Who is the narrator, can she or he read minds, and, more importantly, can we trust her or him?
Third-Person Limited Omniscient and Third-Person Omniscient
Throughout Possession, the narrative voice shifts as the situation demands. The narrator often focuses on telling us things about one character at a time, and the narrator will often use free-indirect speech while he or she is at it. What's that, you ask? It just means that the narrator's voice is often tinged with the perspectives of the characters being described. For instance:
There had been, she remembered, his special airtight specimen box, glass-lined and sealed. She found it where it was kept; he was orderly in his habits. It would be ideal for her purpose.
There was a decision to be made and tomorrow would be too late. (25.37-38)
In this passage, the narrator starts out in a relatively straightforward third-person, limited-omniscient voice. We're told what Ellen Ash remembered and did, and we get the third-person pronoun "she."
Then, the narrative voice makes a subtle shift into free-indirect speech. The narrator doesn't say "She knew it would be ideal for her purpose" or "She knew that tomorrow would be too late": instead, the narrator simply states Ellen Ash's perceptions as if they were facts. In moments like these, Possession's narrative voice does something like a Vulcan mind meld with the brains of the characters.
There are other moments throughout Possession when we encounter a more wholeheartedly omniscient narrator who obviously knows all there is to know about each of the characters. This voice appears in passages where we learn things about the novel's nineteenth-century characters that none of its twentieth-century people will ever get to know. This narrative style also comes gets used in passages where the narrator takes a step back from the narrative to speak to us directly. Check out this passage, for example:
And yet, natures such as Roland's are at their most alert and heady when reading is violently yet steadily alive. (What an amazing word 'heady' is, en passant, suggesting both acute sensuous alertness and its opposite, the pleasure of the brain as opposed to the viscera—though each is implicated in the other, as we know very well, with both, when they are working.) (26.39)

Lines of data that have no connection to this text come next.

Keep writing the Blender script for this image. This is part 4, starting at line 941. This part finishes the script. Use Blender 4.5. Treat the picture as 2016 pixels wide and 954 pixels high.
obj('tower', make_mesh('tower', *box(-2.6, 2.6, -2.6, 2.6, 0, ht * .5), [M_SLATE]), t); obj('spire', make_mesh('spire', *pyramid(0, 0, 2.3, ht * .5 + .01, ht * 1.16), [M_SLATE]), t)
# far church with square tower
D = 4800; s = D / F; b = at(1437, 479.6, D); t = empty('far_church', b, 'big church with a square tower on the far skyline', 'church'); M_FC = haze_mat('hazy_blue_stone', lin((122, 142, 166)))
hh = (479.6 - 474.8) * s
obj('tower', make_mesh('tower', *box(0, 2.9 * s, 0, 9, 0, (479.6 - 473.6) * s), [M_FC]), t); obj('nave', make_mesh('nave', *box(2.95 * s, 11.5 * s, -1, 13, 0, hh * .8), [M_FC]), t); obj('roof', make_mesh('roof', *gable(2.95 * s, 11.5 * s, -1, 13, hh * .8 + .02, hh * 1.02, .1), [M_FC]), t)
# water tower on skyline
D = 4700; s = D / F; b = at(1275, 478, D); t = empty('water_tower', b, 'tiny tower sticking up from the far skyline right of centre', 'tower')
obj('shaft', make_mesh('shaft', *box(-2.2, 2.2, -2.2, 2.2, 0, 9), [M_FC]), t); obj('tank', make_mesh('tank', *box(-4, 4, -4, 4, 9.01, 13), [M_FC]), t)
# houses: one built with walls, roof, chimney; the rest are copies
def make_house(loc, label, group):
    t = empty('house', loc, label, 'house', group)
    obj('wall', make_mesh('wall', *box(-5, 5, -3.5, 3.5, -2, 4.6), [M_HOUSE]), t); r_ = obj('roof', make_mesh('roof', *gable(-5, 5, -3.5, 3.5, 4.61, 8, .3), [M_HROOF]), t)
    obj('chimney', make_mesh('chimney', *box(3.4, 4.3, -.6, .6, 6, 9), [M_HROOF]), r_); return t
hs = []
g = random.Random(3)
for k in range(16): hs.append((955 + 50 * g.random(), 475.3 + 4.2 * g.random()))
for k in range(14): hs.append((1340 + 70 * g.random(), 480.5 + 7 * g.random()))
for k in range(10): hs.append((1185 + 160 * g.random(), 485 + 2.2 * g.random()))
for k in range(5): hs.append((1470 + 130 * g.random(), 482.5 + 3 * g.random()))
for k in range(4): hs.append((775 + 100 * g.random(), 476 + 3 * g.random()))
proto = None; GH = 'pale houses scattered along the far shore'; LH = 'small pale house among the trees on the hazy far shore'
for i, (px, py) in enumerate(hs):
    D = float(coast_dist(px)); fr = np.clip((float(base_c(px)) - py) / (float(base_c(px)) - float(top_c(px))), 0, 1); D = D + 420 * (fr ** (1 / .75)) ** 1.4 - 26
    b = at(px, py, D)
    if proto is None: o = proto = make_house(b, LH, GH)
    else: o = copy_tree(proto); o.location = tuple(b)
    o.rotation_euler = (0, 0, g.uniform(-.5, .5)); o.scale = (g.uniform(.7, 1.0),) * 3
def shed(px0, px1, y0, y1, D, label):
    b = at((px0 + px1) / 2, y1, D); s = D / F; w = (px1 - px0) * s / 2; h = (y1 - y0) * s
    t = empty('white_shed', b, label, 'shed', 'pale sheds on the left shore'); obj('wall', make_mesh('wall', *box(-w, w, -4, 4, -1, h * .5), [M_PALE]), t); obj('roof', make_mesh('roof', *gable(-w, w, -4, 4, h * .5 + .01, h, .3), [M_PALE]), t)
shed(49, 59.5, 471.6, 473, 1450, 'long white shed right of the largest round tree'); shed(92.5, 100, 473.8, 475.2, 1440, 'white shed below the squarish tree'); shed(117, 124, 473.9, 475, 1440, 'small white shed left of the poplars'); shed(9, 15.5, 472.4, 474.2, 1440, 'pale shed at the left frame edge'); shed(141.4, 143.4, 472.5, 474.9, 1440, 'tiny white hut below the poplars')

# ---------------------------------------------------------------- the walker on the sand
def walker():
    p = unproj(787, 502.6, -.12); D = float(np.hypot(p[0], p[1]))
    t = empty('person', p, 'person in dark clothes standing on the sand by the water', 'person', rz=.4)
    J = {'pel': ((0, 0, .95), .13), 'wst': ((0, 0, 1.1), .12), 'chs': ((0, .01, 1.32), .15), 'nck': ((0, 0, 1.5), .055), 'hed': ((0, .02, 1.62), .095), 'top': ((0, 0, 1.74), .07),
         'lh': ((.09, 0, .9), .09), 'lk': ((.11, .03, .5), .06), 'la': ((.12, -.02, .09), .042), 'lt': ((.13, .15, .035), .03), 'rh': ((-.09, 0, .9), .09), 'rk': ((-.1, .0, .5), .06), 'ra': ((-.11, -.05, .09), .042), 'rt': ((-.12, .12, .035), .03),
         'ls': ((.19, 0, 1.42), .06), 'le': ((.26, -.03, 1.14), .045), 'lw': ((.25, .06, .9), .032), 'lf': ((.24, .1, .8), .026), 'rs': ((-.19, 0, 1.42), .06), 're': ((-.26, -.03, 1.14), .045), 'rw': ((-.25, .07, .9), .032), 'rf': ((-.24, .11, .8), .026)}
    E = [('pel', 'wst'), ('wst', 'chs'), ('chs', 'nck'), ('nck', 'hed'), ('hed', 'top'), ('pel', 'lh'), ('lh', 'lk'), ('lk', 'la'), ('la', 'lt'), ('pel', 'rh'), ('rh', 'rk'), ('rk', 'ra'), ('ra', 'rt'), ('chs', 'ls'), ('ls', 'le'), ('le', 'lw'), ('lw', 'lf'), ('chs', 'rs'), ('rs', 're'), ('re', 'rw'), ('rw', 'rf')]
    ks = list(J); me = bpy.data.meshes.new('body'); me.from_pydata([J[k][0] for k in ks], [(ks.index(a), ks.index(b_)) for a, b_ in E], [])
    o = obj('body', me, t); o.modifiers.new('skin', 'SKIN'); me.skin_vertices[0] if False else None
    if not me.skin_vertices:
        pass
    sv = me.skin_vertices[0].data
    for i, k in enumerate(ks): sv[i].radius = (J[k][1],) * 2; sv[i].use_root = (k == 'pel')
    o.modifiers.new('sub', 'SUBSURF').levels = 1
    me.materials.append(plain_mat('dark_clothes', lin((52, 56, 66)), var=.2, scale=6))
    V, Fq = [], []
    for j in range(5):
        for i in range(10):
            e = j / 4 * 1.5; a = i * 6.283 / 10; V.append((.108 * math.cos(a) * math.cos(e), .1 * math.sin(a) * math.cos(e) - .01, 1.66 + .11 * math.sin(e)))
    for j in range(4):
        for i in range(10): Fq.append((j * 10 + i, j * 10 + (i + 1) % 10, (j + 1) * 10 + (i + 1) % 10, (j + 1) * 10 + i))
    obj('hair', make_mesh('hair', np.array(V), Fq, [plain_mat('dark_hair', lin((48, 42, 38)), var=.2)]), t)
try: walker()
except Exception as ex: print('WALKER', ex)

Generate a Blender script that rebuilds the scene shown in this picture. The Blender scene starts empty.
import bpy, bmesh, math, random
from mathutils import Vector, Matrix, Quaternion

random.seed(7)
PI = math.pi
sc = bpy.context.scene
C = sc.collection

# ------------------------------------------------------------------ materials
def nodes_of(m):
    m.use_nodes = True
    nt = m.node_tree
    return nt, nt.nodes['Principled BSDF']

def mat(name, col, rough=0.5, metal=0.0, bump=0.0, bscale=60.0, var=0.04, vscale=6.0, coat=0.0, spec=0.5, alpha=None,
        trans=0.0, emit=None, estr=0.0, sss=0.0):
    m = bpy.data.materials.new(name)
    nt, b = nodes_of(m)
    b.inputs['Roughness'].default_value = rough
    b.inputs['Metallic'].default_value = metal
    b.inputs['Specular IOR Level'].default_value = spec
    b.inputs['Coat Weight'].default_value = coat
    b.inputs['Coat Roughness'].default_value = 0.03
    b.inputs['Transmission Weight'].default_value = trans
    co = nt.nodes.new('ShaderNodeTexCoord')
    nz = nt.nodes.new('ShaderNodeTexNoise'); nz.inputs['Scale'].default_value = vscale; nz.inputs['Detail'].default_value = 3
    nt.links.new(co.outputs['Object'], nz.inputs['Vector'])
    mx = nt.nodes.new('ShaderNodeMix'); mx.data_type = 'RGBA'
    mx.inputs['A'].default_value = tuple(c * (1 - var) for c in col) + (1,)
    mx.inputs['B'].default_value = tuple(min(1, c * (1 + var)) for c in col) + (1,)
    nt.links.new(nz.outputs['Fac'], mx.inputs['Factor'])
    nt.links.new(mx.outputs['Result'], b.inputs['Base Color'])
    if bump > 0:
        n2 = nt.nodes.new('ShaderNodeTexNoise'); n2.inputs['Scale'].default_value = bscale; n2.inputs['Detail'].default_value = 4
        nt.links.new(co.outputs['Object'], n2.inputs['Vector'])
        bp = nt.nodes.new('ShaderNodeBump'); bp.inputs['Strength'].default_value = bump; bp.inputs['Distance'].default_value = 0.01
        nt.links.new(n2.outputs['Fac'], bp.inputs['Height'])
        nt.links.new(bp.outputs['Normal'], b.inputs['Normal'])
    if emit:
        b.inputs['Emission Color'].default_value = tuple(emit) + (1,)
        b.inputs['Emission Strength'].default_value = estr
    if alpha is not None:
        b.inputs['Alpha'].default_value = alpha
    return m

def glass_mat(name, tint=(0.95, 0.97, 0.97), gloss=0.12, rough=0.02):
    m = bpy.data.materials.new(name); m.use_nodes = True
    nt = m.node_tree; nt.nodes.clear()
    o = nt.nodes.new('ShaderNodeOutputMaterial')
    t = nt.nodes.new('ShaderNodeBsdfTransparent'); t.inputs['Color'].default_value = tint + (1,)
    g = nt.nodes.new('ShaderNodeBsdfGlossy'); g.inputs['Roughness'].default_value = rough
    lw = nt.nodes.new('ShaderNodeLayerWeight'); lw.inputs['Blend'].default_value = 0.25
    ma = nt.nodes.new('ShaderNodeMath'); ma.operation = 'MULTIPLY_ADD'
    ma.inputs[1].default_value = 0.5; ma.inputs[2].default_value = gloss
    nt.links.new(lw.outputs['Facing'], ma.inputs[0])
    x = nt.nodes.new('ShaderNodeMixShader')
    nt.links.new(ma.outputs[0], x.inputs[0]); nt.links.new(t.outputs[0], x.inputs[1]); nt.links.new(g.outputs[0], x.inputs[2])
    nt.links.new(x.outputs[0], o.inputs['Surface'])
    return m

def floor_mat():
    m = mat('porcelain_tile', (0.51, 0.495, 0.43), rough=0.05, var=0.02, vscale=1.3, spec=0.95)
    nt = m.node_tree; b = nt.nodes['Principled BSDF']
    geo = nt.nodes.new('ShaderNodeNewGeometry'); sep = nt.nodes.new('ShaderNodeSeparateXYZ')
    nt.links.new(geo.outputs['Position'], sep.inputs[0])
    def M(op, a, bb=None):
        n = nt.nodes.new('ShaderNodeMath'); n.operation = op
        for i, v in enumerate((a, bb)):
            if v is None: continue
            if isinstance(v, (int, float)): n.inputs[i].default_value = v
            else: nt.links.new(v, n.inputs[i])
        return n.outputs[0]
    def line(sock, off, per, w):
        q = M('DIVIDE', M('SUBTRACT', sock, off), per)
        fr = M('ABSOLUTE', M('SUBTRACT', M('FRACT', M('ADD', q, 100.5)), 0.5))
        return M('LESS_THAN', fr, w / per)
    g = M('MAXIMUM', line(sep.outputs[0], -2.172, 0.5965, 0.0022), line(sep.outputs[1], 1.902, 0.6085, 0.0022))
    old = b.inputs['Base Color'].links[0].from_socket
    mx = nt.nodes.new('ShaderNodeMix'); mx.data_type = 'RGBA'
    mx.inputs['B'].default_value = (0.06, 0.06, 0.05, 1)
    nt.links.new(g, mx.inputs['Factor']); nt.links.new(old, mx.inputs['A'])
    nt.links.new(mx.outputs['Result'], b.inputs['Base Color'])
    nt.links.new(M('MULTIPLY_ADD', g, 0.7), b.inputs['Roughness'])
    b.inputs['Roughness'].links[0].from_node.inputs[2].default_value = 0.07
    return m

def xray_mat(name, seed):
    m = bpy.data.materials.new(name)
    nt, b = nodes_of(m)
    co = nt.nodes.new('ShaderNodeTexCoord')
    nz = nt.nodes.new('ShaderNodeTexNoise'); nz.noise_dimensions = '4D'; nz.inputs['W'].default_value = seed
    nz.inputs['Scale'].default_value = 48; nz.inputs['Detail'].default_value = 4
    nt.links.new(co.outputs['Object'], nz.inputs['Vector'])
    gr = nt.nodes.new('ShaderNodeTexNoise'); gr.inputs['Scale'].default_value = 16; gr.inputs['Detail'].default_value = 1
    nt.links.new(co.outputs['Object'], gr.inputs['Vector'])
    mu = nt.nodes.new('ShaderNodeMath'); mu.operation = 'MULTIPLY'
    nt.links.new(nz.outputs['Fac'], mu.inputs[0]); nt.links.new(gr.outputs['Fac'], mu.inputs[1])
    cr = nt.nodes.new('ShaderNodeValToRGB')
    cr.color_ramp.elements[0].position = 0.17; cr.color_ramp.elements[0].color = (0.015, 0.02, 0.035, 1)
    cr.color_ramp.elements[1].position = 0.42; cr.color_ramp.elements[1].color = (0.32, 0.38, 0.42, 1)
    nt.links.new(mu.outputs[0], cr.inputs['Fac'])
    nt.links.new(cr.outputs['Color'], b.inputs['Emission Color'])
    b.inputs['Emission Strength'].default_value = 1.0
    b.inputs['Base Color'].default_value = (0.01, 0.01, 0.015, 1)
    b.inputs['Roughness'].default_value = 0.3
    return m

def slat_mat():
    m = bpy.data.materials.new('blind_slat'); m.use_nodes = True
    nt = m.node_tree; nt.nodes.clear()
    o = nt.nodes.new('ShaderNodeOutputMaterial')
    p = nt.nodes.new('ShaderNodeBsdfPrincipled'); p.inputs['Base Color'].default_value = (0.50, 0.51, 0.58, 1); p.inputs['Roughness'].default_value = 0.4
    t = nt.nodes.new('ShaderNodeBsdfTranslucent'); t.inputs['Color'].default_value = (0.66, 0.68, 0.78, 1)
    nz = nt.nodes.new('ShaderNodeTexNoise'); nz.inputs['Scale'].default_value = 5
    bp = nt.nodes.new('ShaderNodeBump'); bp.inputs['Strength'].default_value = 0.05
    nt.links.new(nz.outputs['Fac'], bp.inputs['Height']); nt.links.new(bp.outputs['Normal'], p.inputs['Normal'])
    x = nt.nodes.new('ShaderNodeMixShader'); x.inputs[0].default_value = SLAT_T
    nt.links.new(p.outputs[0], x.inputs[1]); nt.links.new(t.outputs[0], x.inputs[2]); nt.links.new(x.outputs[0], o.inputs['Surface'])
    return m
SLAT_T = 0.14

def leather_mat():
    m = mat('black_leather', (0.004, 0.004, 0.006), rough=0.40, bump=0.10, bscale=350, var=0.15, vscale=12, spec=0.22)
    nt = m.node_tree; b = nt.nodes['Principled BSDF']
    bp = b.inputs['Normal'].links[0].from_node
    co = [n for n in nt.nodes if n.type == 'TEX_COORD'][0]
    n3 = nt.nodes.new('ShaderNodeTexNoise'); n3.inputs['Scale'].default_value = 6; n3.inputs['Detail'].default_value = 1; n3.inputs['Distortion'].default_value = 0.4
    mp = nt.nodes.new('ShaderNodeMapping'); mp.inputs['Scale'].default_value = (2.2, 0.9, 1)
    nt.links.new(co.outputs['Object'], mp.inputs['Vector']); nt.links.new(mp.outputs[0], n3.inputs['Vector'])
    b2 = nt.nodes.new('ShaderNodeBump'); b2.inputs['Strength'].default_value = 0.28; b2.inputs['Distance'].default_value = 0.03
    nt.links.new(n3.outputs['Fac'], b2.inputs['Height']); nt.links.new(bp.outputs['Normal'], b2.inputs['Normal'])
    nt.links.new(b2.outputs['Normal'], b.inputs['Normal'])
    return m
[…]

In the long passage from which we've taken this short example, our narrator not only takes a step back from the narrative to present us with a short manifesto on the pleasures of reading, but also takes another step back from that manifesto to share a few thoughts about the specific choice of words here. This isn't just an omniscient narrator at work—it's an omniscient narrator who's self-reflexive about his or her own storytelling abilities.
Well played, A. S. Byatt. Well played.